After reading the secret ending to The Village, I think I'll have to pass on it. Maybe I'll watch it if it's on TV or something. M. Night Shyamalan has just gotten worse with each film.
His movie with the little boy and Rosie O'Donell was really good. I don't remember the title; I think it was Wide Awake or something like that.
The Sixth Sense was pretty good.
Unbreakable was okay. It had it's moments of brilliance, as well as weakness.
Signs was pretty bad. Probably one of the worst movies I've sat through in theaters.
And from what I've now heard about The Village, I think it might go down as one of the worst movies of all time.
I still need to see that.
I'm teasing, though I did enjoy
Hackers
in all of its cheesy glory. It's beautifully datestamped now.
I'm about midway through the Salon article on Donnie Darko, and all I can think is that the thing is all about Hypertime!
Bwah! I enjoyed the film, but after reading what the writer/director says it was about as opposed to what was actually evident on screen, I think he should be checking to make sure his meds aren't placebos. Worst failure to communicate the creator's ideas that I've ever seen.
Worst failure to communicate the creator's ideas that I've ever seen.

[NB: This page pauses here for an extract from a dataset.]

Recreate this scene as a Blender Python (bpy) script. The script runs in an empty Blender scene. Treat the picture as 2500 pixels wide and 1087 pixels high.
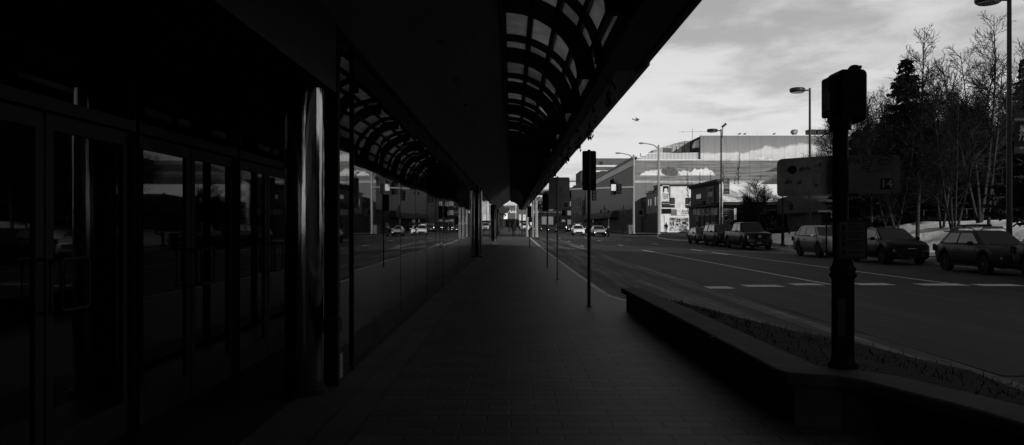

The new version communicates most of it pretty well.
Most of it.
the thing (and I haven't yet read the Salon piece) is that the half-assed scifi he was trying to make wouldn't have been an eighth as good as the lynch/hughes hybrid DD ended up as.
I thought HB was great in the Dandridge bio-pic. Really.
But she's not Storm and she's not Catwoman.
So, on Strega's recommendation, I got
Them!
from the library. I expected it to be really bad and cheesy, but I was surprised to discover it was...
good.
I mean, once you get past the fact that the movie is about GIANT ANTS and they're after OUR SUGAR and NUCLEAR WEAPONS ARE BAD AND SCARY, it's a very well done disaster pic. It's basically the prototype for every movie of its ilk since, if I'm not mistaken.
The great thing about it is that it's not just an incoherent mess of monsters killing people. It takes a very rational, scientific approach (whether or not you agree with the good doctor every time he says, "Well, that's the logical conclusion"): people are dying and disappearing, and the clues just don't add up. Sure, we can blow 'em up and shoot 'em with flamethrowers, but the real meat of the picture isn't the fighting; it's the finding. It's trying to understand what their existence means, the disaster it spells, and trying to guess their next move. Seriously, I'm sure I've seen a rip-off of this movie in the last five years, except not done as well.
I saw it because it was supposed to be an inspiration for
Alien,
but it's not very similar, in my opinion. From what I can tell,
Alien
asks, "What if we took the giant ant and put it in a spaceship, so neither the humans
nor
the ant could leave?" It does, also, have the same sensibilities about its antagonist, characterizing it as a killing machine capable of wiping out the human race.
In conclusion, James Whitmore looks and sounds freakily like Spencer Tracy.
I personally think the
Series of Unfortunate Events
trailer looks pretty darned cool. And I really don't like those books, at all.
How did I not know before tonight that Robyn Hitchcock has a part in the new version of The Manchurian Candidate?